_Work required_
Where a line in the listing contains the string "terr", copy that line out.

────────────────────────────────────────

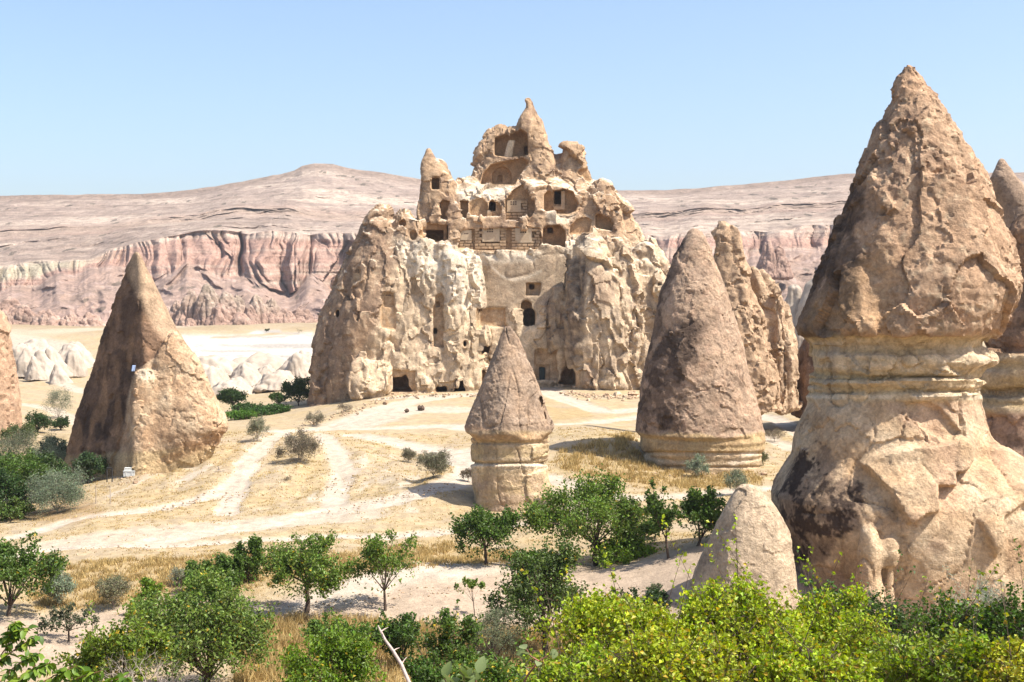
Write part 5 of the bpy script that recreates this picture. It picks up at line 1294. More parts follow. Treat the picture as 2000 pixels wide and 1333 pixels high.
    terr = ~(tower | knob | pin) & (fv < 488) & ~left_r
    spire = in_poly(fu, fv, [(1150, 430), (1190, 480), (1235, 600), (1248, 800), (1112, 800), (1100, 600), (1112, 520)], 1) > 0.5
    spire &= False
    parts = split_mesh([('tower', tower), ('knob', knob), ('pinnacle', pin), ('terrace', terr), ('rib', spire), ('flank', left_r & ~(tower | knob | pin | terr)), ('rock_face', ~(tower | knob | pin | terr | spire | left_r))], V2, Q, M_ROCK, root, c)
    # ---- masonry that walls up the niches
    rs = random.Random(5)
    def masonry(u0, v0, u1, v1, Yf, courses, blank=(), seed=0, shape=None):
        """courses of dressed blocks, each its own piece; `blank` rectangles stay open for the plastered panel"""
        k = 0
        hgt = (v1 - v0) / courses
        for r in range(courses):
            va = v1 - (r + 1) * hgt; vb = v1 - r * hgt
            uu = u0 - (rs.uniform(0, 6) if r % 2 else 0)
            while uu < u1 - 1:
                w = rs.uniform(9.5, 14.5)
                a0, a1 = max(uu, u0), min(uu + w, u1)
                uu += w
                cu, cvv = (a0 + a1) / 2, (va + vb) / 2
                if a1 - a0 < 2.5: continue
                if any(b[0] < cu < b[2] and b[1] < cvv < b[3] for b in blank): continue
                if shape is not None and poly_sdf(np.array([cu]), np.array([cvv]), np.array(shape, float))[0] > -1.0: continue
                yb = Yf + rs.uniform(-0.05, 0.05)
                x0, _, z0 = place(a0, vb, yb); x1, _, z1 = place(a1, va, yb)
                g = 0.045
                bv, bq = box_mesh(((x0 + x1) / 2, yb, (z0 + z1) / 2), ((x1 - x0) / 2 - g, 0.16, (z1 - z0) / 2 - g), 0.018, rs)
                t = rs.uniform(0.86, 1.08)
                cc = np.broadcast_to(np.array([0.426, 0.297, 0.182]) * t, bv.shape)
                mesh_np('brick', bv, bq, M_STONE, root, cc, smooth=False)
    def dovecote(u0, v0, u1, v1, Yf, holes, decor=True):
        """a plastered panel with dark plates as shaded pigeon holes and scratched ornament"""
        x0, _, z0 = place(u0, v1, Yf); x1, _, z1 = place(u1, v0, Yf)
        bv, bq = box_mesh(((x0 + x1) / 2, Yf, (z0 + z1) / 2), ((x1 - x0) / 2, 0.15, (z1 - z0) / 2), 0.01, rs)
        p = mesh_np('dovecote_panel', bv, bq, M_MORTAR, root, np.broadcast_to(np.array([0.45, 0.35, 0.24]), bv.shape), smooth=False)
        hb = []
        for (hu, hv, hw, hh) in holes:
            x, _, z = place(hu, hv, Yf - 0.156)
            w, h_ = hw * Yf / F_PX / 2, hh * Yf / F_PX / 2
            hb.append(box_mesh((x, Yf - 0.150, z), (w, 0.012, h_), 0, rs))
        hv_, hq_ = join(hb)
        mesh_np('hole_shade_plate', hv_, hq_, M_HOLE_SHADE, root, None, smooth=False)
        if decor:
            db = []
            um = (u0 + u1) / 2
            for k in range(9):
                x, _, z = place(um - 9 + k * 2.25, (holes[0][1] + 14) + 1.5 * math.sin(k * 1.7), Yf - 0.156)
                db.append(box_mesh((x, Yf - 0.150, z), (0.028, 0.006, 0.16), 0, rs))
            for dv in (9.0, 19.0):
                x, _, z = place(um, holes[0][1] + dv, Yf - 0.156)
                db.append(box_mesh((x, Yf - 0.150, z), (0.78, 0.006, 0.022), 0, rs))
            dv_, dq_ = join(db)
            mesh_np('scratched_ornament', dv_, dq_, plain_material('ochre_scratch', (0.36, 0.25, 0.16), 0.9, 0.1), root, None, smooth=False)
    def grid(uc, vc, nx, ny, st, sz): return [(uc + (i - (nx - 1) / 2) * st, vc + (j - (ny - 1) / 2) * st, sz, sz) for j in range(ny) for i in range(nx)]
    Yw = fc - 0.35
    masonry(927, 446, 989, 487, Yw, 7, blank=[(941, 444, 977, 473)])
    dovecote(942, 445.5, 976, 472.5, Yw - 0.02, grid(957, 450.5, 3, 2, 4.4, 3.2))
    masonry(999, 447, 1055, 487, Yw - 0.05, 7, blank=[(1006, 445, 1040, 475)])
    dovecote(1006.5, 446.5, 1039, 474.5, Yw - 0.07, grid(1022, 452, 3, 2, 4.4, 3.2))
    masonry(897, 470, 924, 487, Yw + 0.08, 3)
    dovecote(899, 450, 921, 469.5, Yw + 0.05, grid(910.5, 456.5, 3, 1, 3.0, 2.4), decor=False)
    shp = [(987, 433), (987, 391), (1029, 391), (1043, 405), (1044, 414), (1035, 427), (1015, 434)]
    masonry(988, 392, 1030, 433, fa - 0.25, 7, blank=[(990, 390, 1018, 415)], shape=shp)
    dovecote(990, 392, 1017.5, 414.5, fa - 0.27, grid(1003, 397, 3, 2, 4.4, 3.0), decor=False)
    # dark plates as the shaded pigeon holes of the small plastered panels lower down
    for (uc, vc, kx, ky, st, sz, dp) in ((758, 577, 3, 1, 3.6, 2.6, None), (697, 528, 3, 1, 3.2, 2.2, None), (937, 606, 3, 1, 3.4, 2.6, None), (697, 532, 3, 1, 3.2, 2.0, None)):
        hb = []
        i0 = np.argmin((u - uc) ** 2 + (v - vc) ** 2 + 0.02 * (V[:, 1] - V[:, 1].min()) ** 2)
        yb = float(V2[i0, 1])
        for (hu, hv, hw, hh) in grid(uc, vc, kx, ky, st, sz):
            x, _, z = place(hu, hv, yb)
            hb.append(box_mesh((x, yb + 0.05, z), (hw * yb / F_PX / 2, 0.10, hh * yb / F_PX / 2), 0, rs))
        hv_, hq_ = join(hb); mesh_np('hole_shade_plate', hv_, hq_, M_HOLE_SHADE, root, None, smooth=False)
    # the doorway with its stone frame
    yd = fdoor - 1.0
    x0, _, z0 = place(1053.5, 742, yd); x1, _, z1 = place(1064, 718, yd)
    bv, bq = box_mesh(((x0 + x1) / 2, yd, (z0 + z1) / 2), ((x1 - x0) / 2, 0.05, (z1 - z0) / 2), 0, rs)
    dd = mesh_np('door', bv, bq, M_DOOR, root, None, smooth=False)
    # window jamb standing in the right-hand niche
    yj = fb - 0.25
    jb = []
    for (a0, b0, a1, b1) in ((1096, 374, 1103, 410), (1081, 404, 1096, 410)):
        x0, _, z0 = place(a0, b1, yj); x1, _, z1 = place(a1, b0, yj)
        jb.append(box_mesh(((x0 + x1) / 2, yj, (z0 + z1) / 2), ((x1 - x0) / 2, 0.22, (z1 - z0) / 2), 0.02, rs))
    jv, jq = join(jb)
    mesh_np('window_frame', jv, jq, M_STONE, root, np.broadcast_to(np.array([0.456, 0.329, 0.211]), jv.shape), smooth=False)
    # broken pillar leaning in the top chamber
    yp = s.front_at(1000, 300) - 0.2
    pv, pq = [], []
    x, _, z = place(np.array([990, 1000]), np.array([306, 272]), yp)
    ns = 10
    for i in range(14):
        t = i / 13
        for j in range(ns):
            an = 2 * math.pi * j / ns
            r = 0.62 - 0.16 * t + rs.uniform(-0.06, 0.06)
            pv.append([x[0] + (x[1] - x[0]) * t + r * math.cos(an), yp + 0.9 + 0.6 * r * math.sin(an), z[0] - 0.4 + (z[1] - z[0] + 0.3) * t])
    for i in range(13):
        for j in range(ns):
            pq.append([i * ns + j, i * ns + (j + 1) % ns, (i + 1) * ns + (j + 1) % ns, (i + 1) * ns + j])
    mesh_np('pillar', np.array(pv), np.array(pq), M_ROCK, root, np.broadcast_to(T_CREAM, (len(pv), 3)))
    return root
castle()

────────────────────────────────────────

_Exercise response_
    terr = ~(tower | knob | pin) & (fv < 488) & ~left_r
    parts = split_mesh([('tower', tower), ('knob', knob), ('pinnacle', pin), ('terrace', terr), ('rib', spire), ('flank', left_r & ~(tower | knob | pin | terr)), ('rock_face', ~(tower | knob | pin | terr | spire | left_r))], V2, Q, M_ROCK, root, c)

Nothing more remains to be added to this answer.